The IMF-led austerity programme, despite many promises to preserve social spending, inevitably lead to cuts in the real value of social spending, as reflected in the recently released Finance Ministry Annual Report for 2023. Between 2021 and 2023 the cost of living in Sri Lanka increased by one hundred percent, or if we look at it in dollar terms, the value of the Sri Lankan rupee declined by fifty percent from Rs 200 to Rs 300 per dollar. However, during this period increase in the nominal spending for general education was only 22.5% and for higher education was a mere 13.1%.
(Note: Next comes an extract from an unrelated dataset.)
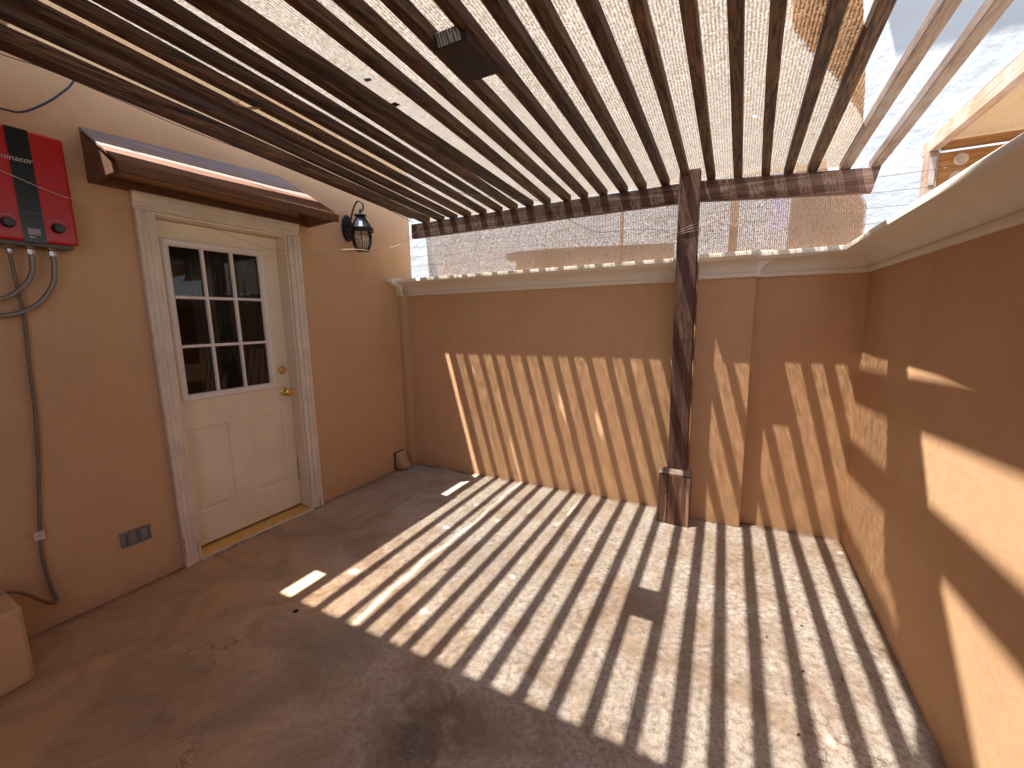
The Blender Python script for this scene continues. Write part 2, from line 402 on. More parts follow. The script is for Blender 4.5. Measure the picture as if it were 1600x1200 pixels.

IMF programmes work towards fiscal consolidation by inflating away social spending, which means the real value of such spending reduces as a percentage of GDP. This year there have been marginal increases in the salaries of university teachers after their struggle, and the non-academic staff are in the midst of a major struggle to gain a raise in salary. While such demands for salary increases are justified, particularly given the massive rise in cost of living, any salary increase will only come from existing allocations, as the allocation for university education cannot be increased as per the IMF programme. In other words, other spending, including capital expenditure, on universities are reduced to accommodate such increases in salaries, as has been the case with the raise received by university teachers.

Defunding and Privatisation

The straitjacket of the IMF programme and the Government’s strategy are to defund education and pave the way for privatisation, so that the Government can allocate even less for education as well as allow for private extraction from education. For instance, universities are increasingly being pushed to earn their funds with fee-levying programmes undermining the free education policy. This great shift away from free education affecting state universities will soon make its way into general education. What J.R. Jayewardene and his open economy policies coupled with the IMF-World Bank Structural Adjustment Program could not achieve since the 1980s, is now being promoted by the Government claiming there is no other way to reach debt sustainability.

For decades, Sri Lanka has been reducing its spending on education. In fact, expenditure on education has spiralled downwards over the decades from close to 5% of GDP in 1970 to 1.2% in 2022, one of the lowest today in the world. Nevertheless, Sri Lanka has remained one of the last bastions of free education all the way up to the tertiary level. The current crisis along with the IMF stranglehold has finally given the IMF, the World Bank and the comprador Sri Lankan elite nexus, opportunities to make education both the privilege of the wealthy and a money-making commercial enterprise.

What is to be done? The intelligentsia has the challenge before them to show how debt sustainability while ensuring social welfare can only be achieved with much larger cuts to the external debt stock, particularly by reducing or cancelling the debt owed to bondholders who have already extracted a large amount of wealth in the form of high interest payments from Sri Lanka. In other words, we must work on our own Debt Sustainability Analysis (DSA) to delegitimize the IMF’s DSA crafted in the interest of creditors and global financial interests. Such concerns must be infused into the upcoming election debates so as to change the economic policy trajectory after the elections. The public must build great barriers out on the streets, in other words protests to stop the slide towards commercialisation of education, as well as demand that the government drastically increase the allocation for education, including through redistribution with wealth taxes.